§ Information provided
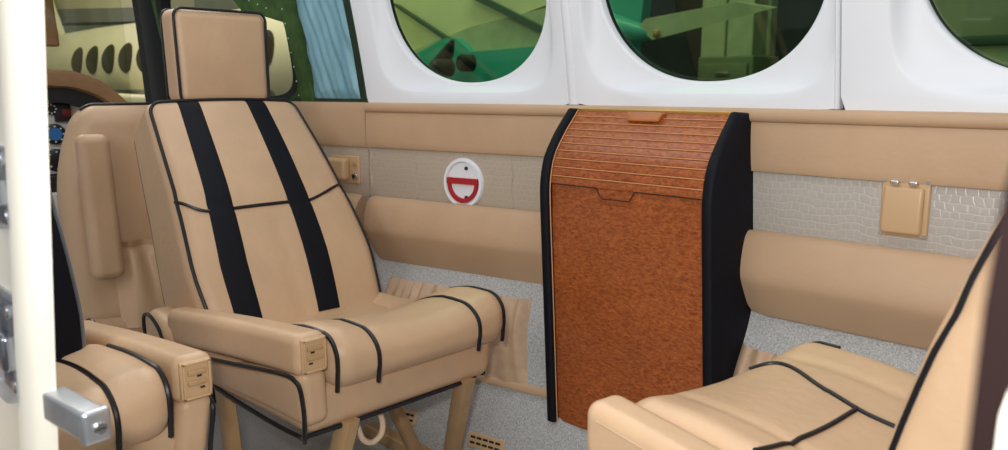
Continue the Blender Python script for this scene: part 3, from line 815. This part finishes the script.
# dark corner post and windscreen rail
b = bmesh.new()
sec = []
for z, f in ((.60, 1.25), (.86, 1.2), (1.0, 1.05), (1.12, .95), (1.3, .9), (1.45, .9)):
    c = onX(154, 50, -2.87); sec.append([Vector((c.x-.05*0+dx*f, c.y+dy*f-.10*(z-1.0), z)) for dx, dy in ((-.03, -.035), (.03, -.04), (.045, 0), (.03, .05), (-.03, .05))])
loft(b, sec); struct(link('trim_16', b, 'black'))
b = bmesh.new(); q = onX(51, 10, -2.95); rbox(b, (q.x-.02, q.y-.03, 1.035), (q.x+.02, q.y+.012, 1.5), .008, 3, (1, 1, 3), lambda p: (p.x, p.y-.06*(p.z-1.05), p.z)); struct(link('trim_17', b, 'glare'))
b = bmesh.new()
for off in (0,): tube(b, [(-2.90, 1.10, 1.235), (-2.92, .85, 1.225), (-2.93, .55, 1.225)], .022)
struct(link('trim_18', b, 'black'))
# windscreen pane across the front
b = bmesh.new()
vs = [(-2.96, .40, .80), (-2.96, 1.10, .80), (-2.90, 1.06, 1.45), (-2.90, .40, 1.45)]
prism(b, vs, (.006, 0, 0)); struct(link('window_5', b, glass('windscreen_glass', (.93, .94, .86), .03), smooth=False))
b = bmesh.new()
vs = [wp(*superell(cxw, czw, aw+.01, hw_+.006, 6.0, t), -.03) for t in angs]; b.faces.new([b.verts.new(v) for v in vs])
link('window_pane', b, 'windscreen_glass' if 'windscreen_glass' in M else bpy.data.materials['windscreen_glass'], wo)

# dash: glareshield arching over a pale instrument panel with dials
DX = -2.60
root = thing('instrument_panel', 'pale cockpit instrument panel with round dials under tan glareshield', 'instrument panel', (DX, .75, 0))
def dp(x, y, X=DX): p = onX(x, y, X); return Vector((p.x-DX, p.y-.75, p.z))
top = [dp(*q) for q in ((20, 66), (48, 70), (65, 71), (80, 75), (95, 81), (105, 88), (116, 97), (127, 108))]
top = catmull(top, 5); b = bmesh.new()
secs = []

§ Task
Restate the listing above word for word, and skip the pictures.

§ Correct result
Continue the Blender Python script for this scene: part 3, from line 815. This part finishes the script.
# dark corner post and windscreen rail
b = bmesh.new()
sec = []
for z, f in ((.60, 1.25), (.86, 1.2), (1.0, 1.05), (1.12, .95), (1.3, .9), (1.45, .9)):
    c = onX(154, 50, -2.87); sec.append([Vector((c.x-.05*0+dx*f, c.y+dy*f-.10*(z-1.0), z)) for dx, dy in ((-.03, -.035), (.03, -.04), (.045, 0), (.03, .05), (-.03, .05))])
loft(b, sec); struct(link('trim_16', b, 'black'))
b = bmesh.new(); q = onX(51, 10, -2.95); rbox(b, (q.x-.02, q.y-.03, 1.035), (q.x+.02, q.y+.012, 1.5), .008, 3, (1, 1, 3), lambda p: (p.x, p.y-.06*(p.z-1.05), p.z)); struct(link('trim_17', b, 'glare'))
b = bmesh.new()
for off in (0,): tube(b, [(-2.90, 1.10, 1.235), (-2.92, .85, 1.225), (-2.93, .55, 1.225)], .022)
struct(link('trim_18', b, 'black'))
# windscreen pane across the front
b = bmesh.new()
vs = [(-2.96, .40, .80), (-2.96, 1.10, .80), (-2.90, 1.06, 1.45), (-2.90, .40, 1.45)]
prism(b, vs, (.006, 0, 0)); struct(link('window_5', b, glass('windscreen_glass', (.93, .94, .86), .03), smooth=False))
b = bmesh.new()
vs = [wp(*superell(cxw, czw, aw+.01, hw_+.006, 6.0, t), -.03) for t in angs]; b.faces.new([b.verts.new(v) for v in vs])
link('window_pane', b, 'windscreen_glass' if 'windscreen_glass' in M else bpy.data.materials['windscreen_glass'], wo)

# dash: glareshield arching over a pale instrument panel with dials
DX = -2.60
root = thing('instrument_panel', 'pale cockpit instrument panel with round dials under tan glareshield', 'instrument panel', (DX, .75, 0))
def dp(x, y, X=DX): p = onX(x, y, X); return Vector((p.x-DX, p.y-.75, p.z))
top = [dp(*q) for q in ((20, 66), (48, 70), (65, 71), (80, 75), (95, 81), (105, 88), (116, 97), (127, 108))]
top = catmull(top, 5); b = bmesh.new()
secs = []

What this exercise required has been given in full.